Daniel Ibanez et Béatrice Vessiller interviennent à la fin de cette séquence pour donner quelques repères. Tout d’abord, le financement est primordial. Or l’agence nationale de la rénovation urbaine finance à 85 % les démolitions et seulement 15 % les réhabilitations. Deuxièmement, la rénovation énergétique ne peut se faire au détriment du pouvoir d’achat. Pourtant, les économies réalisées par la rénovation ne compensent pas les dépenses de travaux. Julien Colmards et les juristes prennent ensuite la parole pour présenter la synthèse des échanges. Ces derniers exposent l’architecture d’une proposition de loi. Invités par Gabriel Amard et Morgane Guillas, les participants s’attellent dans un deuxième temps à formuler des propositions précises d’actions.
Vingt cinq minutes plus tard, c’est le moment du débat mouvant. Le principe est simple : dans un espace sans chaises, les participants debout se positionnent d’un côté ou de l’autre de l’espace selon qu’ils sont d’accord ou en désaccord avec la proposition énoncée par l’un des groupes. Mais ce n’est que la première étape. Les personnes en désaccord doivent alors reformuler la proposition pour créer un consensus plus large que la proposition initiale. Chaque amendement fait donc évoluer de part et d’autre de la salle les participants jusqu’à l’équilibre parfait (ou presque) de la proposition. Cet exercice permet de gagner le consensus le plus large au sein des participants, sans pour autant affaiblir l’ambition de la proposition, et de préciser les propositions pour les rendre plus opérationnelles. Cette méthode évacue les propositions fantasques, dangereuses et discriminantes puisque le désaccord d’une seule personne oblige à repenser la formulation. Elle oblige aussi les participants à sortir de leurs postures partisanes, et du mandat que certains ont pu se donner en allant à l’atelier des lois. Aucune dogmatisme ou idée préconçue n’y résiste. L’article 7 témoigne de ce niveau de précision : « A compter du 1er janvier 2030, en cas de résidence ou de bail conclu pour un logement n’ayant pas fait l’objet d’une rénovation énergétique dans les conditions fixées au présent titre, le propriétaire réduit le montant du loyer de 50% ».

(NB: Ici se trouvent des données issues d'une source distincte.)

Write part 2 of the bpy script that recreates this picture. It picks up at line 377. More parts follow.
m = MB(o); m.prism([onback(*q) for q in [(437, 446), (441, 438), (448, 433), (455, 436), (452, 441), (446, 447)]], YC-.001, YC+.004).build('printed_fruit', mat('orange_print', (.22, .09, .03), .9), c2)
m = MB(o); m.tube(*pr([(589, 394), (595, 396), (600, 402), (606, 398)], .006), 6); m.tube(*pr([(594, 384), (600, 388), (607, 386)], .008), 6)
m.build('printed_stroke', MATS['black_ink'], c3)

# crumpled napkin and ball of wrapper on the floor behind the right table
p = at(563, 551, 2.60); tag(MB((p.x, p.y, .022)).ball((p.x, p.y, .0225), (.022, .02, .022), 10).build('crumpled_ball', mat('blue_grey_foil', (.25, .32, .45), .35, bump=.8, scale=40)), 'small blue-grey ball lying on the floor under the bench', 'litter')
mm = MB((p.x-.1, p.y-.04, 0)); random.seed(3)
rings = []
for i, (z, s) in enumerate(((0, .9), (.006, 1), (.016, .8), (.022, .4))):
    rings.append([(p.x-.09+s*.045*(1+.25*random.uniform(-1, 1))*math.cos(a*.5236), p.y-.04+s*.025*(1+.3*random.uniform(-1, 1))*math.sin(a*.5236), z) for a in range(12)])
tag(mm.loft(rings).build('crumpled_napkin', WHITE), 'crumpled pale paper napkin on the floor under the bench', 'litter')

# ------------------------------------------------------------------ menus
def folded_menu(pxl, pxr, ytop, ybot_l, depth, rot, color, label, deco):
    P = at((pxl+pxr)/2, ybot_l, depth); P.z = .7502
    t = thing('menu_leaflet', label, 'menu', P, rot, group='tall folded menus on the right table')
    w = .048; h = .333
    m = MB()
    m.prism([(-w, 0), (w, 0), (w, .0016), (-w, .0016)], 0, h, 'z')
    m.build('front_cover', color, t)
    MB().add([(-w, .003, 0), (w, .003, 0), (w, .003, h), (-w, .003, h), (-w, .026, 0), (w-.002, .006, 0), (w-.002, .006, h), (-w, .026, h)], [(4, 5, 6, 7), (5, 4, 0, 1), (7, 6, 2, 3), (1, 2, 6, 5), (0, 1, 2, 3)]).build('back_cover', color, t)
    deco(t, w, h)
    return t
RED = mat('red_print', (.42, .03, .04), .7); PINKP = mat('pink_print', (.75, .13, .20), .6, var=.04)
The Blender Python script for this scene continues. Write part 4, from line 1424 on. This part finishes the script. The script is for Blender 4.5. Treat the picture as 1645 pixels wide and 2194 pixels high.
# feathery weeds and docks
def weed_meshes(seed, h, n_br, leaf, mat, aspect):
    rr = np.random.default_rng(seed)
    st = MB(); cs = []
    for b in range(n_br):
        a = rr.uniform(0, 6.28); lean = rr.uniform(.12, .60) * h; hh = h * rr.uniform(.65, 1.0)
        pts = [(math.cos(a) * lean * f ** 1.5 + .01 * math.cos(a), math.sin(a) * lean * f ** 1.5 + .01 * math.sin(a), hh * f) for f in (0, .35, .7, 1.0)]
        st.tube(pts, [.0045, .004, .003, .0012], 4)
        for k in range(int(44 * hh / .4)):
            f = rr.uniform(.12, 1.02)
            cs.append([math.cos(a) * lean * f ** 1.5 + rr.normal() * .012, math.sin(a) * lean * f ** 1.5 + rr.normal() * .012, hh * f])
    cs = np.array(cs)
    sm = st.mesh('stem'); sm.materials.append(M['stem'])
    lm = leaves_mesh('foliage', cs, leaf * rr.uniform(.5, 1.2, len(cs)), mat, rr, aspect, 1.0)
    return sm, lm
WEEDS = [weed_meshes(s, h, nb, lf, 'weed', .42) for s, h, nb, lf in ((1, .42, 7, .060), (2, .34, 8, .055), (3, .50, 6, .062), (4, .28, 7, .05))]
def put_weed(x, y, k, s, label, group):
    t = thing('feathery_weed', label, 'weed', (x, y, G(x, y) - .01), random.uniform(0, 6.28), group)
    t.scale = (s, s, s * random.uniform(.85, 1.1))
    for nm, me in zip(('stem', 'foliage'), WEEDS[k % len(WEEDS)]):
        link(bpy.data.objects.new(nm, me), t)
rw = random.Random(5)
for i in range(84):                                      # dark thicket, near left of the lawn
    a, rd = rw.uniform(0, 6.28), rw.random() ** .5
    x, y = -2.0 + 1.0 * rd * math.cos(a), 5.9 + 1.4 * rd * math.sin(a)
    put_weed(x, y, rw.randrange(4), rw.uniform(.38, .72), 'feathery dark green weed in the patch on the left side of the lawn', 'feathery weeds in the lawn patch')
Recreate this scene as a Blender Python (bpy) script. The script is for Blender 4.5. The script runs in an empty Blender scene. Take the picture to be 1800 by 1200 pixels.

Il est 22h, les juristes lisent le texte final. Les participants applaudissent, certains satisfaits du travail collectif, d’autres impressionnés par la qualité de la réflexion commune, et d’autres encore émus d’avoir pu prendre la parole à égalité avec les autres. Gabriel Amard remercie les juristes et les participants et invite à un verre de l’amitié. Petit à petit, chacun quitte la salle, avec l’envie de s’impliquer en politique, de recommencer l’expérience et de voir Gabriel Amard porter à l’Assemblée nationale le texte de loi écrit en commun.